Os contratos feitos pelos coletivos não são supervisionados pela justiça eleitoral e o parlamentar oficialmente eleito não tem obrigação de cumpri-los, pois oficialmente o mandato pertence à ele. Mesmo assim, o TSE admite o registro das candidaturas com o termo ‘coletiva’.
Leland diz que nesse ‘compartilhamento’ do mandato, o eleito tem que ter comprometimento partidário. “O candidato precisa ser filiado ao partido e precisa seguir a linha do partido ou será expulso por infidelidade. Então, precisa seguir as orientações do partido mesmo dentro desse contrato com essas pessoas”, diz.
O analista considera legítima essa estratégia e ajuda a reforçar a democracia. “A gente tem uma quantidade de partidos muito grande no país e as pessoas, insatisfeitas, precisam buscar novas formas de manifestação. Eu acho que todas elas são democráticas e ampliam a democracia”, enfatiza.
Segundo Leland, existe um problema que é uma falta de democracia dentro dos partidos. “Ás vezes a pessoa quer se candidatar, mas o partido já tem um ‘dono’ que diz quem vai ser candidato prioritário, e esses são problemas que poderiam ser superados com outros mecanismos de candidatura”.
Organização
Pesquisa do Instituto de Políticas Públicas mostra quais são os elementos básicos em um mandato coletivo. O parlamentar é quem administra e ocupa legalmente o assento legislativo, os co-parlamentares são as pessoas que participam do mandato e podem influenciar e determinar o posicionamento do eleito em suas votações e outros exercícios legislativos.

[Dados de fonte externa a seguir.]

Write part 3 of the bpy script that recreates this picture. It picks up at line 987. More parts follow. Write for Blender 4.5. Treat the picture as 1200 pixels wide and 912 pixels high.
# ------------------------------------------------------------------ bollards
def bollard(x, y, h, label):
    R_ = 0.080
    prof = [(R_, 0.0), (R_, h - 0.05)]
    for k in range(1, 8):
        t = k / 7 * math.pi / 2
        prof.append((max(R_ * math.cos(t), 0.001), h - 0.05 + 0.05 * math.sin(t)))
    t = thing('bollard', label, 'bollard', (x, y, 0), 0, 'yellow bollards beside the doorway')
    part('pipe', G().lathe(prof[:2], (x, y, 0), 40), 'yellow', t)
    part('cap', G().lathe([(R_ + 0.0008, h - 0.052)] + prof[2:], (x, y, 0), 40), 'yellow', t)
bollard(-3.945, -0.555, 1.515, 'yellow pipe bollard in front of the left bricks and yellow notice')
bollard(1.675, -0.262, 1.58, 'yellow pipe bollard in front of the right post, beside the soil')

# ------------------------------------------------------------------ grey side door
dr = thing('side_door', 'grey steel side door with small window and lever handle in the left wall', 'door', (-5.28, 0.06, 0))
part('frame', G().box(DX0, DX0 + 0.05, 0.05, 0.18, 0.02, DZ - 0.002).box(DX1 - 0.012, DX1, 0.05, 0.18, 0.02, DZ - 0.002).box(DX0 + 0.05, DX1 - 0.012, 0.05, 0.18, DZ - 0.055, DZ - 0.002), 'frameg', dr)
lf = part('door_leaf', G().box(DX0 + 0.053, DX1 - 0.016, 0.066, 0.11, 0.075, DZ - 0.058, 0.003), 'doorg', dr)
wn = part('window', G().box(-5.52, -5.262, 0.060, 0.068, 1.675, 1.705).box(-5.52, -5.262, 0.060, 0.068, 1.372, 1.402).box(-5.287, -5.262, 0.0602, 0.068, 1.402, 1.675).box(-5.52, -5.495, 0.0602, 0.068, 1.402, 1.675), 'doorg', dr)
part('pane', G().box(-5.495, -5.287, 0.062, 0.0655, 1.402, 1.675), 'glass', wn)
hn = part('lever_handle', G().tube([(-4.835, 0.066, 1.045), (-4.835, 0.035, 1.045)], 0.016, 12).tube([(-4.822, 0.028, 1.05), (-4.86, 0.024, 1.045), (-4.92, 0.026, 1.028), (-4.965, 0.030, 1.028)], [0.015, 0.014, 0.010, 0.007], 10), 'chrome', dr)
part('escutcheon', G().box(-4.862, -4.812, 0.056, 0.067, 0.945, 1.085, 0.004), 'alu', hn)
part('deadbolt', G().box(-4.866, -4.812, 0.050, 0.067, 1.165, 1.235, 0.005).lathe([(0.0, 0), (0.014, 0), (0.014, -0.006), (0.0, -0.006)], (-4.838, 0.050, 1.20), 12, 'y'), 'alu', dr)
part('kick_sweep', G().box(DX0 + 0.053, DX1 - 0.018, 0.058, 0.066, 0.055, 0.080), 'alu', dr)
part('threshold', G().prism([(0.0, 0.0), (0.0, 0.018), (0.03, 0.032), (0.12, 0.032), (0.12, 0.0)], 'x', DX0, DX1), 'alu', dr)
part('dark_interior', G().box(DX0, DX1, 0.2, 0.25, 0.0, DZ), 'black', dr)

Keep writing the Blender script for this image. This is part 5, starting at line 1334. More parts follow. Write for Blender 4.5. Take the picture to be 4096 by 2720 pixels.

Todas essas regras são estabelecidas em estatuto próprio de cada mandato e nos casos registrados a tendência ideológica dos integrantes costuma ser a mesma, o que facilita na hora dos debates e consensos. A pesquisa também ressalta que as experiências coletivas são observadas há mais de 20 anos, mas se amplificaram após as eleições de 2014, com destaque para as eleições de 2016 que trouxe o registro de 70 candidaturas e 16 mandatos em modelos coletivos ou compartilhados.
Bancada Ativista
Uma candidatura coletiva foi eleita pela primeira vez em São Paulo. A Bancada Ativista, formada por nove ativistas políticos de diversas áreas, recebeu 149.844 votos e foi a 10ª candidatura mais votada no estado no pleito para a Assembleia Legislativa.
Foi a primeira vez que uma candidatura coletiva vence as eleições em um grande colégio eleitoral, após experiência similar obter sucesso elegendo, em 2016, um mandato coletivo na Câmara dos Vereadores em Alto Paraíso (GO). Na cidade goiana, o grupo é composto por cinco pessoas.
A Bancada Ativista, representada nas urnas pela jornalista Mônica Seixas (Psol), tem integrantes de diferentes correntes políticas, como filiados aos partidos Rede e Psol, e também pessoas sem ligação formal com nenhuma legenda.